Sunday, July 29, 2007

"St. Patrick's Four" documentary

Arts feature:
profiling "The Trial of the St. Patrick's Four" by Adolfo Doring and Amanda Zackem
The Ithaca Journal
July 25, 2007
503 words

"St. Patrick's Four documentary at Cinemapolis tonight"

full text here



St. Patrick's Four documentary at Cinemapolis tonight
By Mark Tedeschi
Special to the Journal

Most of us in Central New York are fairly familiar with the story: On March 17, 2003, four Ithaca Catholic Worker members now known as “The Saint Patrick's Four” entered a military recruitment center in Lansing.

They poured vials of their blood on the walls and on an American flag, knelt, and read a prepared statement and letters from Iraqis asking Americans to use civil disobedience to protest the invasion of Iraq. They were tried in Ithaca, where the judge declared a mistrial due to a hung jury, and then re-tried in Binghamton on federal charges — including conspiracy to impede an officer of the United States.

There's another story that most of us don't know: Two years later, Ithaca College graduate Amanda Zackem, now 26, met filmmaker Adolfo Doring, now 45, in Manhattan while both were working on a film project about gentrification. Shortly after Doring's passion for documenting the truth on celluloid became a shared one, they dedicated themselves to creating a film reminding people that, in Doring's words, “Democracy is not a free ride.” That film, screening at Cinemapolis at 7:15 tonight, is called “The Trial of the St. Patrick's Four.”

Neither Doring nor Zackem personally knew any of “The Four” (Daniel Burns, Teresa Grady, Clare Grady and Peter DeMott) until a friend told Doring about the second trial; that Zackem went to school in Ithaca was purely a coincidence.

Each of the Saint Patrick's Four faced a possible six years in prison and a $250,000 fine; moreover, the verdict “could have set a legal precedent, a choke hold on protests across the country,” Doring said.

Their film follows the second trial as it develops, starting when Doring and Zackem got involved. Cameras weren't allowed in the courtroom, although they did attend the proceedings every day amidst a packed audience. Then, every evening, they would interview the four defendants, as well as protestors outside the courthouse both for and against an acquittal. The documentary also contains footage of the Iraq war and interviews with political activists Howard Zinn and Noam Chomsky.

“The film shows reality,” Zackem said. “A documentary is about truth ... most people never get to see a trial like this — they only get to hear about it.”

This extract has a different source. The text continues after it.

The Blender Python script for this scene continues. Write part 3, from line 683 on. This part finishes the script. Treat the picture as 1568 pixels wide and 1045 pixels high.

The filmmakers interviewed people with as many opinions as they could. Though the filmmakers may have sympathized with the protestors' situation, their goal was for the film to remain objective.

The four protestors and their families have a history of political activism. Burns' father, John Burns, was mayor of Binghamton for many years. The Grady sisters' father, John Peter Grady, was part of the Camden 28, a group of Vietnam protestors who were acquitted of breaking into a building to destroy draft records.

“They believe in what they do, their reasons, and the constitutionality of all of it,” Doring said. “They're very resolute.”

DeMott, Burns and the Grady sisters were convicted on misdemeanor charges of trespassing and damaging government property. They all served time in prison for the convictions.